Stated goal
Faithfully return all lines, omitting every embedded picture.

Data segment

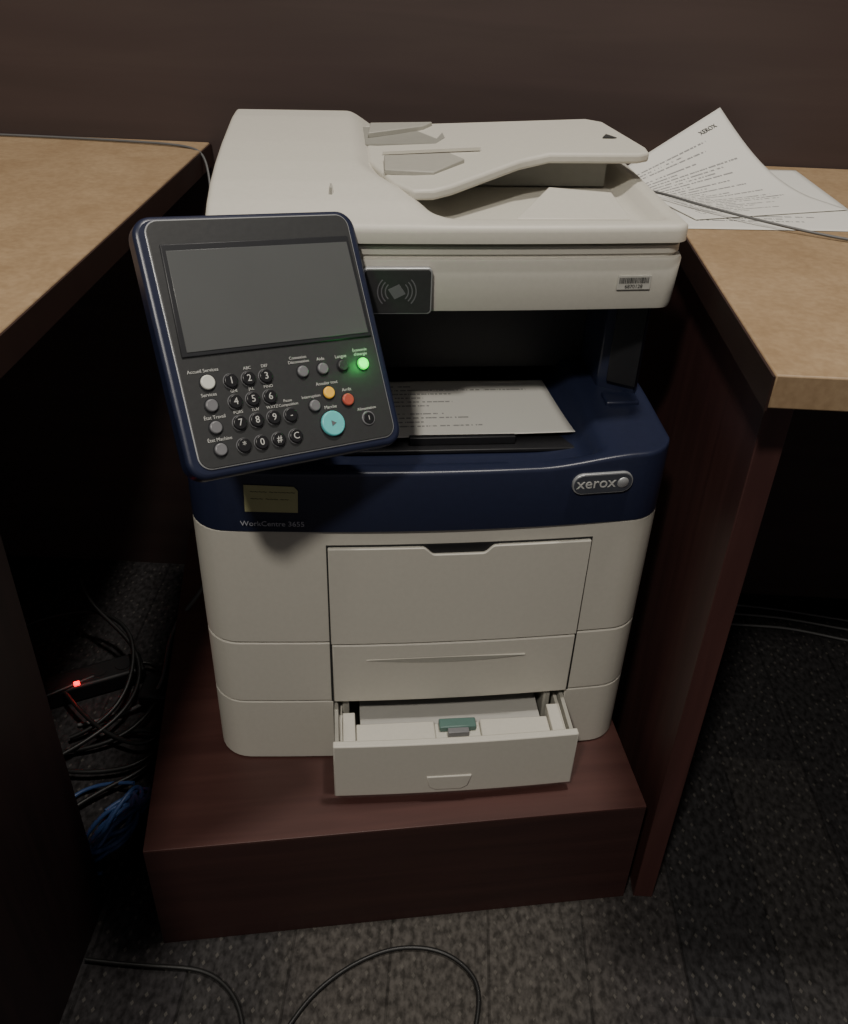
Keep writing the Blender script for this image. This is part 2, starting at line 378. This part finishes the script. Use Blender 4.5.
prism('drawer_pull',P,-.0175,-.0135,'cream',DR,frame='XZ',bevel=.0012)

# ------------------------------------------------ navy output section
def hfield(name,x0,x1,yfront,yback,zbot,h,m,parent,nx=70,ny=60,fil=.004,xextra=()):
    w=(x1-x0)/2;cx=(x0+x1)/2
    xs=sorted(set([round(x0+(x1-x0)*i/nx,5) for i in range(nx+1)]+[round(cx+s*(w-k),5) for s in(-1,1) for k in(.0005,.0015,.003,.005,.01,.016,.024,.032)]+list(xextra)))
    ts=sorted(set([i/ny for i in range(ny+1)]+[.002,.005,.009,.998,.995]))
    V=[];F=[];nX=len(xs);nY=len(ts)
    for x in xs:
        a=yfront(x)
        for t in ts:
            y=a+(yback-a)*t
            d=min(y-a,yback-y,x-x0,x1-x)
            z=h(x,y)
            if d<fil: z-= fil-sqrt(max(0,fil*fil-(fil-d)**2))
            V.append((x,y,Z(z)))
    top=len(V)
    for x in xs:
        a=yfront(x)
        for t in ts: V.append((x,a+(yback-a)*t,Z(zbot)))
    I=lambda i,j,o=0:o+i*nY+j
    for i in range(nX-1):
        for j in range(nY-1):
            F.append((I(i,j),I(i+1,j),I(i+1,j+1),I(i,j+1))); F.append((I(i,j,top),I(i,j+1,top),I(i+1,j+1,top),I(i+1,j,top)))
        F.append((I(i,0),I(i,0,top),I(i+1,0,top),I(i+1,0))); F.append((I(i,nY-1),I(i+1,nY-1),I(i+1,nY-1,top),I(i,nY-1,top)))
    for j in range(nY-1):
        F.append((I(0,j),I(0,j+1),I(0,j+1,top),I(0,j,top))); F.append((I(nX-1,j),I(nX-1,j,top),I(nX-1,j+1,top),I(nX-1,j+1)))
    return mk(name,V,F,m,parent,smooth=True,angle=40)
def deck(x,y):
    base=.574+.010*ss(.10,.20,x)+.006*ss(.0,.14,y)
    rec=ss(-.115,-.085,x)*(1-ss(.150,.172,x))*ss(.004,.020,y)*(1-ss(.30,.32,y))
    return base-.020*rec
hfield('output_tray_cover',-HW,HW,lambda x:yf(x,.014),.37,.5062,deck,'blue',PR,nx=90,ny=70)
box('tray_pad',-.100,.155,.05,.30,Z(.5570),Z(.5610),'black',PR,bevel=.001)
box('tray_stop',-.02,.09,.060,.067,Z(.5610),Z(.5700),'black',PR,bevel=.001)
box('cavity_back',-.195,.226,.210,.385,Z(.577),Z(.705),'black',PR,bevel=.002)
prism('support_column',[(.190,.135),(.226,.112),(.231,.120),(.233,.209),(.190,.209)],Z(.580),Z(.706),'blue',PR,bevel=.002)
prism('column_trim',[(.197,.124),(.224,.107),(.225,.112),(.199,.130)],Z(.600),Z(.700),'black',PR,bevel=.001)
prism('support_column',[(-.195,.09),(-.15,.09),(-.15,.205),(-.195,.205)],Z(.578),Z(.706),'blue',PR,bevel=.002)
box('release_latch',.190,.226,.090,.115,Z(.5850),Z(.5925),'blue',PR,bevel=.002)
# badge + lettering
yb=yf(.1655,.014)
sl=.014*2*.1655/.24**2
BM=frontM(.1655,yb-.0015,Z(.5550),sl)
bd=prism('badge',rrect(-.031,.031,-.0115,.0115,.011,8),-.003,.0015,'rim',PR,bevel=.0006); bd.matrix_local=BM
o=prism('badge_face',rrect(-.0297,.0297,-.0102,.0102,.0098,8),0,.0019,'badge',bd,bevel=.0003)
lettering('badge_lettering',[('xerox',.0165,Matrix.Translation((-.007,.001,.0021)))],'ink',bd,extr=.0003)
bm=bmesh.new(); bmesh.ops.create_uvsphere(bm,u_segments=20,v_segments=12,radius=.0060); me=bpy.data.meshes.new('badge_ball'); bm.to_mesh(me); bm.free()
ob=finish(bpy.data.objects.new('badge_ball',me),'rim',bd,smooth=True); ob.location=(.0205,0,.0018); ob.scale=(1,1,.35)
xm=-.158; slm=.014*2*xm/.24**2
lettering('model_lettering',[('WorkCentre 3655',.0082,frontM(xm,yf(xm,.014)-.0025,Z(.5170),slm))],'greyink',PR)

# ------------------------------------------------ scanner bed
SX0,SX1=-.203,.2325; SC=(SX0+SX1)/2; SW=(SX1-SX0)/2; SY=.058; SB=.006; SR=.014
def sfront(x,ins=0): return SY+yf(x,SB,r=SR,w=SW-ins,cx=SC)
def sout(ins,back=.43):
    w=SW-ins; P=[]
    for x in xs_list(SC-w,SC+w,w=w,r=SR,cx=SC): P.append((x,SY+ins+yf(x,SB,r=SR,w=w,cx=SC)))
    P+=[(SC+w,back-.015),(SC+w-.015,back),(SC-w+.015,back),(SC-w,back-.015)]
    return P
def loft(name,rings,m,parent,**k):
    n=len(rings[0][0]); V=[];F=[]
    for P,z in rings: V+=[(p[0],p[1],Z(z)) for p in P]
    for r in range(len(rings)-1):
        for i in range(n): F.append((r*n+i,r*n+(i+1)%n,(r+1)*n+(i+1)%n,(r+1)*n+i))
    F.append(tuple(range(n))[::-1]); F.append(tuple(range((len(rings)-1)*n,len(rings)*n)))
    return mk(name,V,F,m,parent,smooth=True,angle=40,**k)
loft('scanner_bed',[(sout(.007),.7065),(sout(.003),.7080),(sout(.002),.7130),(sout(.000),.7545),(sout(.001),.7570),(sout(.005),.7575),(sout(.005),.7605),(sout(.003),.7610),(sout(.003),.7680),(sout(.005),.7690)],'cream',PR)
loft('lid_gap',[(sout(.008),.7685),(sout(.008),.7722)],'gap',PR)
xc=-.035; yc=sfront(xc)
cc=[(xc+a,Z(.7300)+c) for a,c in rrect(-.031,.031,-.0215,.0215,.004)]
prism('card_reader',cc,yc-.0060,yc+.004,'rim',PR,frame='XZ',bevel=.0006)
cc=[(xc+a,Z(.7300)+c) for a,c in rrect(-.0297,.0297,-.0202,.0202,.0035)]
prism('card_reader_face',cc,yc-.0066,yc+.003,'char',PR,frame='XZ',bevel=.0003)
yy=yc-.0068
parts=[prismgeo([(-.044,Z(.7320)),(-.034,Z(.7370)),(-.028,Z(.7280)),(-.038,Z(.7230))],yy-.0002,yy+.0005,'XZ')]
for rr in (.011,.0145,.018):
    for s in (0,pi):
        P=[]
        for i in range(11):
            a=s+radians(-42+84*i/10); P.append((-.036+rr*cos(a),Z(.730)+rr*sin(a)*.95))
        for i in range(10,-1,-1):
            a=s+radians(-42+84*i/10); P.append((-.036+(rr-.0011)*cos(a),Z(.730)+(rr-.0011)*sin(a)*.95))
        parts.append(prismgeo(P,yy-.0002,yy+.0005,'XZ'))
multi('contactless_symbol',parts,'symbol',PR,bevel=0)
LM=frontM(.186,sfront(.186)-.0002,Z(.7350),SB*2*.17/SW**2)
o=box('serial_label',-.0160,.0160,-.0068,.0062,-.001,.0006,'label',PR,bevel=0); o.matrix_local=LM
parts=[];x=-.0145
while x<.0140:
    wv=random.choice((.0004,.0006,.0009)); parts.append(boxgeo(x,x+wv,-.0010,.0046,.0006,.0008)); x+=wv+random.choice((.0003,.0004,.0006))
bc=multi('barcode',parts,'dkink',PR,bevel=0); bc.matrix_local=LM
lettering('label_lettering',[('6870128',.0050,LM@Matrix.Translation((0,-.0040,.0008)))],'dkink',PR)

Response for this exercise
Keep writing the Blender script for this image. This is part 2, starting at line 378. This part finishes the script. Use Blender 4.5.
prism('drawer_pull',P,-.0175,-.0135,'cream',DR,frame='XZ',bevel=.0012)

# ------------------------------------------------ navy output section
def hfield(name,x0,x1,yfront,yback,zbot,h,m,parent,nx=70,ny=60,fil=.004,xextra=()):
    w=(x1-x0)/2;cx=(x0+x1)/2
    xs=sorted(set([round(x0+(x1-x0)*i/nx,5) for i in range(nx+1)]+[round(cx+s*(w-k),5) for s in(-1,1) for k in(.0005,.0015,.003,.005,.01,.016,.024,.032)]+list(xextra)))
    ts=sorted(set([i/ny for i in range(ny+1)]+[.002,.005,.009,.998,.995]))
    V=[];F=[];nX=len(xs);nY=len(ts)
    for x in xs:
        a=yfront(x)
        for t in ts:
            y=a+(yback-a)*t
            d=min(y-a,yback-y,x-x0,x1-x)
            z=h(x,y)
            if d<fil: z-= fil-sqrt(max(0,fil*fil-(fil-d)**2))
            V.append((x,y,Z(z)))
    top=len(V)
    for x in xs:
        a=yfront(x)
        for t in ts: V.append((x,a+(yback-a)*t,Z(zbot)))
    I=lambda i,j,o=0:o+i*nY+j
    for i in range(nX-1):
        for j in range(nY-1):
            F.append((I(i,j),I(i+1,j),I(i+1,j+1),I(i,j+1))); F.append((I(i,j,top),I(i,j+1,top),I(i+1,j+1,top),I(i+1,j,top)))
        F.append((I(i,0),I(i,0,top),I(i+1,0,top),I(i+1,0))); F.append((I(i,nY-1),I(i+1,nY-1),I(i+1,nY-1,top),I(i,nY-1,top)))
    for j in range(nY-1):
        F.append((I(0,j),I(0,j+1),I(0,j+1,top),I(0,j,top))); F.append((I(nX-1,j),I(nX-1,j,top),I(nX-1,j+1,top),I(nX-1,j+1)))
    return mk(name,V,F,m,parent,smooth=True,angle=40)
def deck(x,y):
    base=.574+.010*ss(.10,.20,x)+.006*ss(.0,.14,y)
    rec=ss(-.115,-.085,x)*(1-ss(.150,.172,x))*ss(.004,.020,y)*(1-ss(.30,.32,y))
    return base-.020*rec
hfield('output_tray_cover',-HW,HW,lambda x:yf(x,.014),.37,.5062,deck,'blue',PR,nx=90,ny=70)
box('tray_pad',-.100,.155,.05,.30,Z(.5570),Z(.5610),'black',PR,bevel=.001)
box('tray_stop',-.02,.09,.060,.067,Z(.5610),Z(.5700),'black',PR,bevel=.001)
box('cavity_back',-.195,.226,.210,.385,Z(.577),Z(.705),'black',PR,bevel=.002)
prism('support_column',[(.190,.135),(.226,.112),(.231,.120),(.233,.209),(.190,.209)],Z(.580),Z(.706),'blue',PR,bevel=.002)
prism('column_trim',[(.197,.124),(.224,.107),(.225,.112),(.199,.130)],Z(.600),Z(.700),'black',PR,bevel=.001)
prism('support_column',[(-.195,.09),(-.15,.09),(-.15,.205),(-.195,.205)],Z(.578),Z(.706),'blue',PR,bevel=.002)
box('release_latch',.190,.226,.090,.115,Z(.5850),Z(.5925),'blue',PR,bevel=.002)
# badge + lettering
yb=yf(.1655,.014)
sl=.014*2*.1655/.24**2
BM=frontM(.1655,yb-.0015,Z(.5550),sl)
bd=prism('badge',rrect(-.031,.031,-.0115,.0115,.011,8),-.003,.0015,'rim',PR,bevel=.0006); bd.matrix_local=BM
o=prism('badge_face',rrect(-.0297,.0297,-.0102,.0102,.0098,8),0,.0019,'badge',bd,bevel=.0003)
lettering('badge_lettering',[('xerox',.0165,Matrix.Translation((-.007,.001,.0021)))],'ink',bd,extr=.0003)
bm=bmesh.new(); bmesh.ops.create_uvsphere(bm,u_segments=20,v_segments=12,radius=.0060); me=bpy.data.meshes.new('badge_ball'); bm.to_mesh(me); bm.free()
ob=finish(bpy.data.objects.new('badge_ball',me),'rim',bd,smooth=True); ob.location=(.0205,0,.0018); ob.scale=(1,1,.35)
xm=-.158; slm=.014*2*xm/.24**2
lettering('model_lettering',[('WorkCentre 3655',.0082,frontM(xm,yf(xm,.014)-.0025,Z(.5170),slm))],'greyink',PR)

# ------------------------------------------------ scanner bed
SX0,SX1=-.203,.2325; SC=(SX0+SX1)/2; SW=(SX1-SX0)/2; SY=.058; SB=.006; SR=.014
def sfront(x,ins=0): return SY+yf(x,SB,r=SR,w=SW-ins,cx=SC)
def sout(ins,back=.43):
    w=SW-ins; P=[]
    for x in xs_list(SC-w,SC+w,w=w,r=SR,cx=SC): P.append((x,SY+ins+yf(x,SB,r=SR,w=w,cx=SC)))
    P+=[(SC+w,back-.015),(SC+w-.015,back),(SC-w+.015,back),(SC-w,back-.015)]
    return P
def loft(name,rings,m,parent,**k):
    n=len(rings[0][0]); V=[];F=[]
    for P,z in rings: V+=[(p[0],p[1],Z(z)) for p in P]
    for r in range(len(rings)-1):
        for i in range(n): F.append((r*n+i,r*n+(i+1)%n,(r+1)*n+(i+1)%n,(r+1)*n+i))
    F.append(tuple(range(n))[::-1]); F.append(tuple(range((len(rings)-1)*n,len(rings)*n)))
    return mk(name,V,F,m,parent,smooth=True,angle=40,**k)
loft('scanner_bed',[(sout(.007),.7065),(sout(.003),.7080),(sout(.002),.7130),(sout(.000),.7545),(sout(.001),.7570),(sout(.005),.7575),(sout(.005),.7605),(sout(.003),.7610),(sout(.003),.7680),(sout(.005),.7690)],'cream',PR)
loft('lid_gap',[(sout(.008),.7685),(sout(.008),.7722)],'gap',PR)
xc=-.035; yc=sfront(xc)
cc=[(xc+a,Z(.7300)+c) for a,c in rrect(-.031,.031,-.0215,.0215,.004)]
prism('card_reader',cc,yc-.0060,yc+.004,'rim',PR,frame='XZ',bevel=.0006)
cc=[(xc+a,Z(.7300)+c) for a,c in rrect(-.0297,.0297,-.0202,.0202,.0035)]
prism('card_reader_face',cc,yc-.0066,yc+.003,'char',PR,frame='XZ',bevel=.0003)
yy=yc-.0068
parts=[prismgeo([(-.044,Z(.7320)),(-.034,Z(.7370)),(-.028,Z(.7280)),(-.038,Z(.7230))],yy-.0002,yy+.0005,'XZ')]
for rr in (.011,.0145,.018):
    for s in (0,pi):
        P=[]
        for i in range(11):
            a=s+radians(-42+84*i/10); P.append((-.036+rr*cos(a),Z(.730)+rr*sin(a)*.95))
        for i in range(10,-1,-1):
            a=s+radians(-42+84*i/10); P.append((-.036+(rr-.0011)*cos(a),Z(.730)+(rr-.0011)*sin(a)*.95))
        parts.append(prismgeo(P,yy-.0002,yy+.0005,'XZ'))
multi('contactless_symbol',parts,'symbol',PR,bevel=0)
LM=frontM(.186,sfront(.186)-.0002,Z(.7350),SB*2*.17/SW**2)
o=box('serial_label',-.0160,.0160,-.0068,.0062,-.001,.0006,'label',PR,bevel=0); o.matrix_local=LM
parts=[];x=-.0145
while x<.0140:
    wv=random.choice((.0004,.0006,.0009)); parts.append(boxgeo(x,x+wv,-.0010,.0046,.0006,.0008)); x+=wv+random.choice((.0003,.0004,.0006))
bc=multi('barcode',parts,'dkink',PR,bevel=0); bc.matrix_local=LM
lettering('label_lettering',[('6870128',.0050,LM@Matrix.Translation((0,-.0040,.0008)))],'dkink',PR)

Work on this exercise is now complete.